Brian McMearty, who manages the Leaders of Regional Development Soccer — LORDS — a Ravens Roost-style collection of soccer enthusiasts who come together for matches, said though soccer fans aren't as ever-present as fans of other sports, they seem to be growing in number.

"I liken it to lacrosse. We've kind of got this cult status," McMearty said. "We've seen the demo on under 30 start to peel away from baseball and football and getting into soccer."

At the Greene Turtle in Westminster Thursday, nearly 50 soccer fans packed the restaurant to watch Brazil face off against Croatia in the first match of the tournament. McMearty said it was a joy to see many people coming together for the games.

"I'm a 50-year-old man, and I've got a love of soccer. It's great to watch two or three generations get together with grandparents, parents and sons all experiencing this together," McMearty said. "It's great to see kids who are 4 and 5 years old see their first matches."

Tom Long was one of the fans watching the game. He said he's been a fan for the past 30 years, and over the past several years he's noticed more Americans have gotten interested in the sport.

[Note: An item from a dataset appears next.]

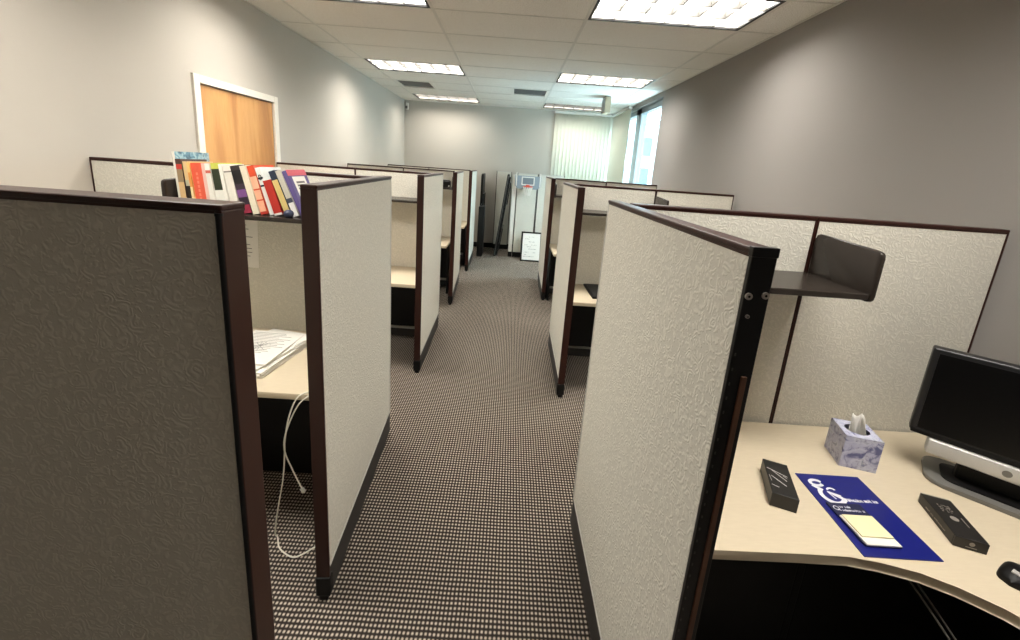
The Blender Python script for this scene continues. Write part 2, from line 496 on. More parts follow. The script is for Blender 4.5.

"Since 2002, when we were in the quarter finals, to now, you've seen a huge upsurge in interest. You look around here, and this would not have happened in 2002," Long said. "The pace of the game is so fast, and you have to be in such great shape to even think about doing it. It's different in other sports. In football, you have timeouts and delays between plays. This is a constantly moving kind of chess match."

According to the FIFA World Cup Television Audience Report released following the 2010 South Africa games, America is the fastest growing market for soccer fans. Between the 2006 and 2010 World Cups, American viewership rose by nearly 20 percent, more than any other market.

The American team will begin the competition Monday, in a match against Ghana. Following that, they will compete against Portugal June 22 and Germany June 26. The results of those matches will determine if the team continues on in the competition.

Unlike the other lifelong soccer fans watching the game, Tyler Pickler, a fan of team U.S.A., said he's a relatively recent convert to the sport.

"To be honest, I'm a FIFA video game fan, and ever since then I started getting into the World Cup," Pickler said. "It's fast; it keeps moving; I enjoy that. They don't score a lot, so the scoring is a lot more exciting when that happens."

Nearly every person there had several teams they were rooting for in the tournament. McMearty said the No. 1 team he's rooting for this year is the United States team, with the Netherlands team following closely behind.

"This is a very diverse culture we've got right now," McMearty said. "You have people who have families that were born in Argentina or in Ireland. It's a good thing for them to be able to follow America as well as follow the homeland. It adds to the experience."

Dario Gonzales, clad in a Brazil jersey, said being a soccer fan is something that is in his blood. He said only having the World Cup every four years makes the entire event seem more special.

"We've been counting down the days for the last three months," Gonzales said. "We schedule our vacation around it. I've taken off the next four days from work. We're going to be going soccer, soccer, soccer. We'll go to sleep, wake up and move on to the next game."